Ojabo’s timetable for a recovery is still unclear. He was injured during a pass-rushing drill at Michigan’s pro day last month, went down clutching his left leg and had to be helped off the field. He said Friday that he’s just “doing as I’m told,” and he expressed hope that he could return to the field this year. DeCosta said the Ravens were optimistic as well.

“It’s a bump in the road, man,” Ojabo said. “My first-ever injury. It’s just another obstacle I’m going to conquer, you know?”

At the Ravens’ predraft news conference earlier this month, DeCosta lamented Ojabo’s injury as he discussed the draft’s edge rusher class. But he remained optimistic that Ojabo could help someone, saying, “He should be back, and he should be ready to go.

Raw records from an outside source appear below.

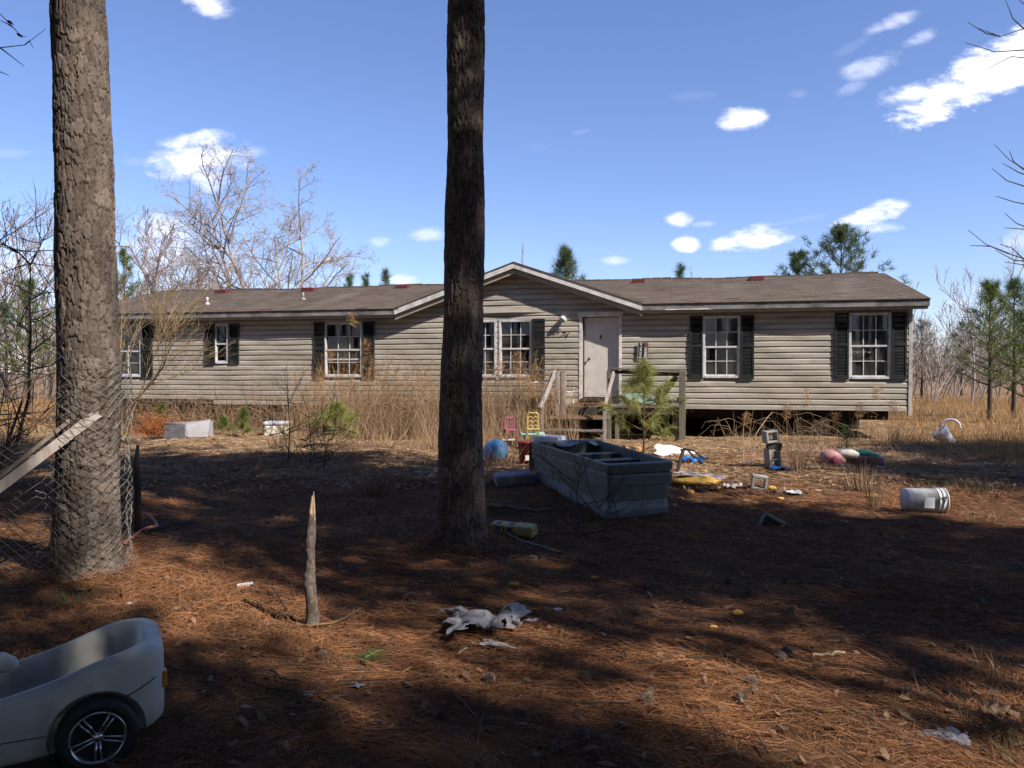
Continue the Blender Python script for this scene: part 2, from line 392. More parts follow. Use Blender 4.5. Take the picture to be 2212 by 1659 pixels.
# dry leaves
def leaves(n, y0, y1, name, label, m, size=(.03, .07)):
    x, y = scatter(n, y0, y1, 1.2); a = rs.rand(n)*2*PI; s = size[0]+(size[1]-size[0])*rs.rand(n)
    kp = (y < 22.6-.2223*(x+13)) | (x > 9.8); x, y, a, s = x[kp], y[kp], a[kp], s[kp]; n = len(x)
    loc = np.array([[-1, 0, .0], [-.3, .42, .25], [.5, .3, .1], [1, 0, .3], [.4, -.35, .22], [-.4, -.4, .05]])
    ca, sa = np.cos(a), np.sin(a); V_ = []
    tl = rs.normal(size=(n, 2))*.25
    for p in loc:
        px, py, pz = p[0]*s, p[1]*s, p[2]*s*rs.rand(n)*1.4
        V_.append(np.stack([x+px*ca-py*sa, y+px*sa+py*ca, gh(x, y)+.018+pz+px*tl[:, 0]+py*tl[:, 1]], 1))
    V_ = np.stack(V_, 1).reshape(-1, 3)
    f = np.array([[0, 1, 5], [1, 2, 4], [1, 4, 5], [2, 3, 4]])
    F_ = (np.arange(n)[:, None, None]*6+f[None]).reshape(-1, 3)
    o = mk(name, V_, F_, m); tag(o, label, 'leaves', kind='stuff')
leaves(1300, 2.8, 11, 'fallen_leaves', 'scattered brown oak leaves on the pine straw', M_leaf, (.02, .045))
leaves(9000, 10.5, 20, 'leaf_litter', 'pale leaf litter on the sunlit ground before the house', mat('pale_leaf', (.32,.21,.13), .8, (.2,.12,.07), 4, island=.5, trans=.15), (.025, .06))
# small fallen sticks
ls = []
for i in range(420):
    x, y = scatter(1, 3.0, 15, 1.1); x, y = x[0], y[0]; a = rs.rand()*2*PI; L = .08+.45*rs.rand()**2
    t = np.linspace(0, 1, 4); w = rs.normal(size=(4, 2))*L*.06
    P_ = np.stack([x+np.cos(a)*t*L+w[:, 0], y+np.sin(a)*t*L+w[:, 1], t*0], 1); P_[:, 2] = gh(P_[:, 0], P_[:, 1])+.015+.02*rs.rand()
    ls.append((P_, np.linspace(.0045, .0018, 4)))
v, f = tubes(ls, 4); tag(mk('fallen_twigs', v, f, M_twig), 'small dead twigs strewn over the pine straw', 'twigs', kind='stuff')

# ------------------------------------------------------------------ bare trees
def grow(rng, p, d, L, r, depth, kids, out, wig=.16, up=.12, spread=.75, shrink=.62, nseg=5, first=.25):
    pts = [np.array(p, float)]; d = np.array(d, float); d /= np.linalg.norm(d)
    for i in range(nseg):
        d = d + rng.normal(size=3)*wig + np.array([0, 0, up]); d /= np.linalg.norm(d)
        pts.append(pts[-1]+d*L/nseg)
    pts = np.array(pts); r1 = r*.35 if depth > 0 else r*.4
    out.append((pts, np.linspace(r, r1, nseg+1), depth))
    if depth == 0: return
    n = kids[0] if isinstance(kids, (list, tuple)) else kids
    for k in range(n):
        t = first+(1-first)*(k+.2+.7*rng.rand())/n; fi = t*nseg; i0 = min(int(fi), nseg-1)
        q = pts[i0]+(pts[i0+1]-pts[i0])*(fi-i0); dd = pts[i0+1]-pts[i0]; dd /= np.linalg.norm(dd)
        s = rng.normal(size=3); s -= s.dot(dd)*dd; s /= np.linalg.norm(s)
        nd = dd*(1-spread*.4)+s*spread
        grow(rng, q, nd, L*shrink*(1.15-.5*t)*(.8+.4*rng.rand()), max(r*(.62-.3*t), .0025), depth-1,
             kids[1:] if isinstance(kids, (list, tuple)) else kids, out, wig, up, spread, shrink, nseg=max(3, nseg-1), first=.2)
def bare_tree(name, label, base, H, r, seed, kids, m, trunks=None, group=None, spread=.75, up=.12, wig=.14, shrink=.62, category='tree', minr=0, first=.25, depth=None):
    rng = np.random.RandomState(seed); out = []
    for (off, d, Lf) in (trunks or [((0, 0, 0), (0, 0, 1), 1)]):
        grow(rng, off, d, H*Lf, r*Lf, depth or len(kids), list(kids), out, wig, up, spread, shrink, 6, first)
    t = thing(name, label, category, base, group=group)
    top = max(o_[2] for o_ in out)
    v, f = tubes([(a, np.maximum(b, minr)) for a, b, c in out if c == top], 8); mk('trunk', v, f, m, t, True)
    v, f = tubes([(a, np.maximum(b, minr)) for a, b, c in out if 0 < c < top], 5); mk('branch', v, f, m, t, True)['kind'] = 'stuff'
    v, f = tubes([(a, np.maximum(b, minr)) for a, b, c in out if c == 0], 3); mk('twig', v, f, m, t)['kind'] = 'stuff'
    return t
# the big pale tree behind the left half of the roof
p = A(590, 700, 44)
bare_tree('bare_tree', 'large pale leafless tree spreading behind the left half of the roof', (p[0], 44, 0), 12.2, .16, 15, (10, 7, 6, 5), M_twigs,
          trunks=[((-.2, 0, 0), (-.10, 0, 1), 1.0), ((.9, 0, 0), (.26, 0, 1), .84), ((-2.0, 0, 0), (-.50, .1, 1), .85), ((-1.2, .3, 0), (-.28, .1, 1), .88), ((.5, .3, .0), (.18, .1, 1), .8)], minr=.0065, spread=.85, up=.05, shrink=.46, wig=.11, first=.28)
for i, (xd, Y, H, sd, lab, mm) in enumerate([
    (40, 40, 9.8, 21, 'pinkish leafless tree at the far left edge behind the fence', M_twigp),
    (285, 38, 7.4, 23, 'slender leafless tree just right of the wire wrapped pine', M_twigp),
    (110, 52, 9.0, 24, 'distant leafless tree seen left of the wire wrapped pine', M_twigp),
    (370, 50, 7.4, 27, 'low bare tree between the wire wrapped pine and the big pale tree', M_twigp),
    (455, 55, 6.6, 28, 'small bare tree at the foot of the big pale tree', M_twigp),
    (700, 58, 5.8, 29, 'short bare tree right of the big pale tree', M_twigp)]):
    q = A(xd, 700, Y)
    bare_tree('bare_tree', lab, (q[0], Y, 0), H, .11, sd, (7, 5, 4, 3), mm, minr=.010, spread=.6, up=.16, wig=.17, group='bare trees beyond the house', shrink=.5,
              trunks=[((0, 0, 0), (-.1, 0, 1), 1), ((.2, 0, 0), (.35, 0, 1), .8), ((-.3, 0, 0), (-.5, 0, 1), .7)])
for i, (xd, Y, H, sd, lab) in enumerate([
    (1178, 30, 5.9, 31, 'thin bare sapling poking above the porch gable'),
    (932, 36, 5.4, 32, 'thin bare sapling above the ridge left of the middle pine'),
    (1528, 34, 5.4, 33, 'thin bare sapling above the ridge right of the porch gable')]):
    q = A(xd, 600, Y); bare_tree('bare_sapling', lab, (q[0], Y, 0), H, .035, sd, (6, 4), M_twigp, minr=.010, spread=.35, up=.3, group='thin saplings above the ridge', shrink=.35)
for i, (xd, Y, H, sd, lab) in enumerate([
    (2015, 42, 4.9, 41, 'leafless shrub tree nearest the right corner of the house'),
    (2062, 50, 5.6, 42, 'grey leafless tree in the thicket right of the house'),
    (2100, 38, 5.2, 43, 'slim pale leafless tree leaning in the right thicket'),
    (2192, 44, 6.6, 44, 'tall thin leafless tree at the right edge behind the young pines')]):
    q = A(xd, 700, Y); bare_tree('bare_tree', lab, (q[0], Y, 0), H, .06, sd, (7, 5, 4), M_twigs, minr=.010, spread=.55, up=.15, group='leafless trees in the right thicket',
              trunks=[((0, 0, 0), (.05, 0, 1), 1), ((.2, 0, 0), (.4, 0, 1), .7)], shrink=.5)
# yellowish willow-like shrub beside the left end of the house
q = A(262, 850, 19.5)
bare_tree('yellow_twig_shrub', 'yellow twigged shrub arching over the left end of the roof', (q[0], 19.5, 0), 4.4, .026, 51, (10, 6, 3), M_yel,
          trunks=[((0, 0, 0), (.0, 0, 1), 1), ((.1, 0, 0), (.4, -.1, 1), .8), ((.1, 0, .6), (.75, -.2, .75), .75), ((-.1, 0, 0), (-.3, 0, 1), .9), ((.2, 0, .8), (1., -.2, .5), .6)], minr=.0035, spread=.45, up=.08, shrink=.5, category='shrub')

# thickets: masses of fine bare stems
def thicket(name, label, x0, x1, y0, y1, n, H, m, seed, minr=.012):
    rng = np.random.RandomState(seed); protos = []
    for k in range(5):
        out = []
        grow(rng, (0, 0, 0), (rng.normal()*.12, rng.normal()*.12, 1), 1, .012, 3, [6, 5, 3], out, .16, .16, .6, .5, 4)
        protos.append(tubes([(a, np.maximum(b, .0018)) for a, b, c in out], 3))
    ps = []
    for i in range(n):
        v, f = protos[i % 5]; h = H*(.55+.6*rng.rand()); a = rng.rand()*2*PI
        c, s = math.cos(a), math.sin(a); w = h*(.8+.5*rng.rand())
        X = x0+(x1-x0)*rng.rand(); Y = y0+(y1-y0)*rng.rand()
        ps.append((np.stack([X+(v[:, 0]*c-v[:, 1]*s)*w, Y+(v[:, 0]*s+v[:, 1]*c)*w, v[:, 2]*h], 1), f))
    v, f = cat(ps); tag(mk(name, v, f, m), label, 'thicket', kind='stuff')
thicket('brush_thicket', 'grey brown leafless thicket beyond the field right of the house', 15, 62, 38, 62, 330, 3.9, M_twigp, 61)
thicket('brush_thicket', 'dense bare thicket beyond the left end of the house', -58, -13, 36, 60, 240, 5.0, M_twigp, 62)
def woodmass(name, label, x0, x1, y0, y1, n, H, m, seed):
    ps = []; rng = np.random.RandomState(seed)
    X = x0+(x1-x0)*rng.rand(n); Y = y0+(y1-y0)*rng.rand(n); h = H*(.3+.7*rng.rand(n)**.6)*(.55+.75*vnoise(X*.22, Y*.1, 0, seed))
    B = np.stack([X, Y, h*rng.rand(n)**1.1], 1); D = np.stack([rng.normal(size=n)*.35, rng.normal(size=n)*.3, np.ones(n)], 1)
    v, f = blades(B, D, .5+.9*rng.rand(n), .018+.035*rng.rand(n), rng=rng)
    tag(mk(name, v, f, m), label, 'woods', kind='stuff')
M_wood1 = mat('winter_wood_brown', (.20,.15,.125), .9, (.13,.10,.085), .3, island=.45)  # grey brown of bare twigs, varied per blade
woodmass('distant_woods', 'far grey brown winter woods along the right horizon', 18, 120, 62, 120, 42000, 6.2, M_wood1, 63)
woodmass('distant_woods', 'far grey brown winter woods along the left horizon', -120, -16, 60, 120, 42000, 6.4, M_wood1, 64)
woodmass('distant_woods', 'low far woods behind the house', -16, 18, 70, 100, 6000, 3.4, M_wood1, 65)

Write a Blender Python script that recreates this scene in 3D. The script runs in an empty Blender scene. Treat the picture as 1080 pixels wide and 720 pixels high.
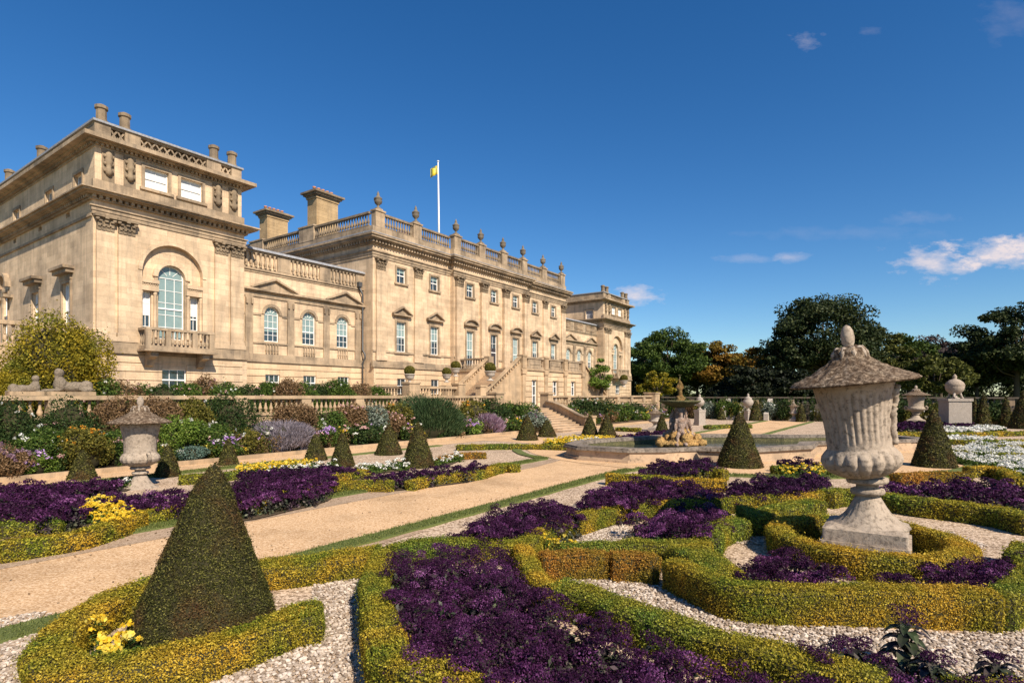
import bpy, math, random
import numpy as np
from mathutils import Vector, Matrix, noise as mnoise
from mathutils.geometry import tessellate_polygon

random.seed(7)
RNG = np.random.default_rng(11)
scene = bpy.context.scene
col = scene.collection
R = math.radians

# ------------------------------------------------------------------ camera
EYE = 2.6
cam_data = bpy.data.cameras.new('camera')
cam = bpy.data.objects.new('camera', cam_data)
col.objects.link(cam)
cam.location = (0, 0, EYE)
cam.rotation_euler = (R(90), 0, 0)
cam_data.sensor_width = 36
cam_data.lens = 20.0
cam_data.shift_y = 57 / 1080
cam_data.clip_start = 0.1
cam_data.clip_end = 3000
scene.camera = cam

# ------------------------------------------------------------------ light
SUN_EL = R(41)
SUN_HX, SUN_HY = math.sin(R(33)), -math.cos(R(33))      # horizontal direction towards the sun
sun_dir = Vector((SUN_HX * math.cos(SUN_EL), SUN_HY * math.cos(SUN_EL), math.sin(SUN_EL)))
sl = bpy.data.lights.new('sun', 'SUN')
sl.energy = 5.0
sl.angle = R(0.53)
sl.color = (1.0, 0.89, 0.74)
sun = bpy.data.objects.new('sun', sl)
col.objects.link(sun)
sun.rotation_euler = sun_dir.to_track_quat('Z', 'Y').to_euler()
sun.location = (20, -30, 40)

world = bpy.data.worlds.new('World')
scene.world = world
world.use_nodes = True
wt = world.node_tree
for n in list(wt.nodes):
    wt.nodes.remove(n)
wo = wt.nodes.new('ShaderNodeOutputWorld')
bg = wt.nodes.new('ShaderNodeBackground')
sky = wt.nodes.new('ShaderNodeTexSky')
sky.sky_type = 'NISHITA'
sky.sun_disc = False
sky.sun_elevation = SUN_EL
sky.sun_rotation = math.atan2(SUN_HX, SUN_HY)
sky.altitude = 100
sky.air_density = 1.0
sky.dust_density = 0.1
sky.ozone_density = 2.2
bg.inputs['Strength'].default_value = 0.055


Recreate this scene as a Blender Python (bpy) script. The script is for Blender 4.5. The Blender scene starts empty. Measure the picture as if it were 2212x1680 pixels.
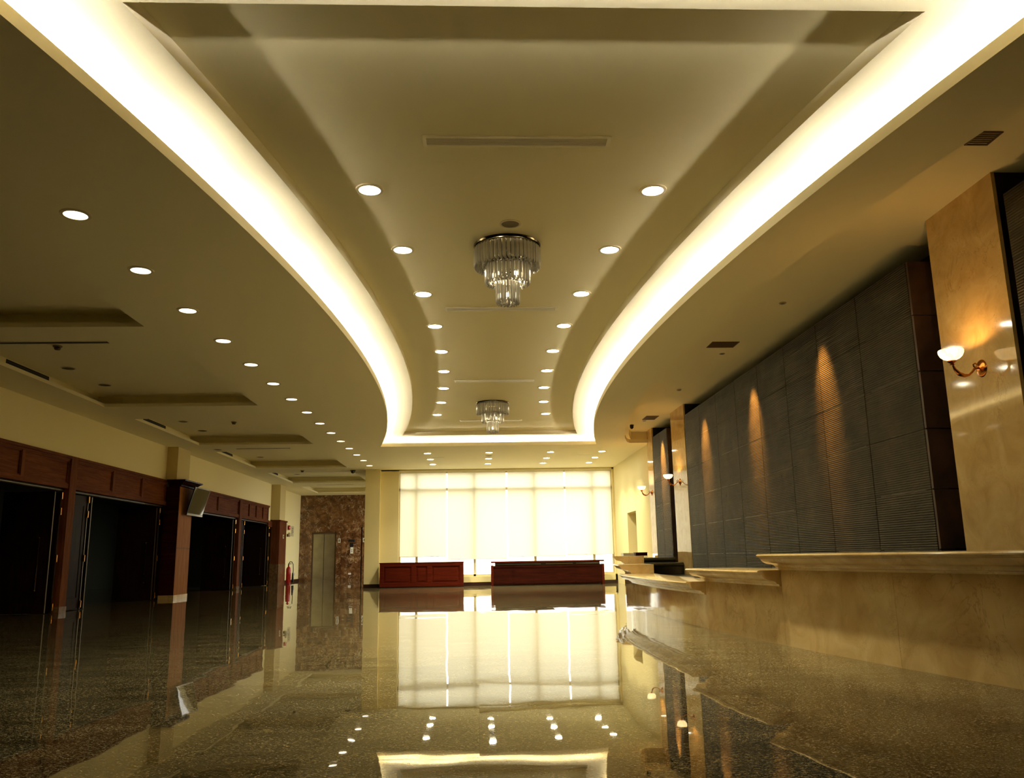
import bpy, bmesh, math, random
from mathutils import Vector, Matrix

scn = bpy.context.scene
COL = scn.collection
random.seed(4)
R = math.radians

# ------------------------------------------------------------------ camera
cam_d = bpy.data.cameras.new('camera')
cam = bpy.data.objects.new('camera', cam_d)
COL.objects.link(cam)
scn.camera = cam
cam_d.sensor_fit = 'HORIZONTAL'
cam_d.sensor_width = 36.0
cam_d.lens = 28.896
cam_d.clip_start = 0.05
cam_d.clip_end = 200
PITCH, YAW, ROLL = 0.20238, 0.0438815, -0.0170687
fw = Vector((math.sin(YAW) * math.cos(PITCH), math.cos(YAW) * math.cos(PITCH), math.sin(PITCH)))
rt = Vector((math.cos(YAW), -math.sin(YAW), 0.0))
up = rt.cross(fw)
r2 = rt * math.cos(ROLL) + up * math.sin(ROLL)
u2 = -rt * math.sin(ROLL) + up * math.cos(ROLL)
cam.matrix_world = Matrix(((r2.x, u2.x, -fw.x, 0.0), (r2.y, u2.y, -fw.y, 0.0), (r2.z, u2.z, -fw.z, 0.8), (0, 0, 0, 1)))

# ------------------------------------------------------------------ exposure, world
scn.view_settings.view_transform = 'Standard'
scn.view_settings.look = 'None'
scn.view_settings.gamma = 1.0
scn.view_settings.use_curve_mapping = False
scn.view_settings.exposure = 0.0
scn.cycles.use_denoising = True
scn.cycles.max_bounces = 14
scn.cycles.diffuse_bounces = 7
scn.cycles.glossy_bounces = 6
scn.cycles.transmission_bounces = 10
scn.cycles.transparent_max_bounces = 12
scn.cycles.sample_clamp_indirect = 8.0
scn.cycles.caustics_reflective = True
scn.cycles.caustics_refractive = False

SKY = 4.1            # overcast daylight outside the windows
TUBE = 152.0          # cove tubes
TUBE_COL = (1.0, 0.90, 0.68)
LAMP = 80.0          # face of a recessed downlight
DOWN_W = 225.0        # its beam
SCONCE_W = 8.5
WASH_W = 1150.0

w = bpy.data.worlds.new('daylight')
scn.world = w
w.use_nodes = True
bg = w.node_tree.nodes['Background']
bg.inputs[0].default_value = (1.0, 0.96, 0.82, 1)
bg.inputs[1].default_value = SKY

def portal(name, loc, rot, sx, sy):
    l = bpy.data.lights.new(name, 'AREA')
    l.shape = 'RECTANGLE'; l.size = sx; l.size_y = sy
    l.cycles.is_portal = True
    o = bpy.data.objects.new(name, l); COL.objects.link(o)
    o.location = loc; o.rotation_euler = rot
    return o
portal('window_daylight', (0.87, 25.9, 1.9), (R(-90), 0, 0), 6.9, 3.4)          # faces -Y
portal('corridor_daylight', (-3.1, 33.3, 1.75), (0, R(90), 0), 3.1, 3.3)
portal('corridor_daylight_near', (-3.1, 28.3, 1.75), (0, R(90), 0), 2.8, 2.9)         # faces -X

# ------------------------------------------------------------------ materials
def new_mat(name):
    m = bpy.data.materials.new(name); m.use_nodes = True
    nt = m.node_tree
    return m, nt, nt.nodes['Principled BSDF']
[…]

He’s a tremendous talent.”

When the Ravens’ pick approached in the second round, he walked over to Macdonald in the team’s draft war room. They exchanged looks. “What do you think?” DeCosta recalled asking Macdonald. “And he just got a big smile. He didn’t really say anything. He just got a big smile, and he gave me a fist pump.”

With that, whatever doubts DeCosta might’ve had about Ojabo were eased. “That was one thing,” he said, “that gave me confidence that this was a really, really good thing to do.”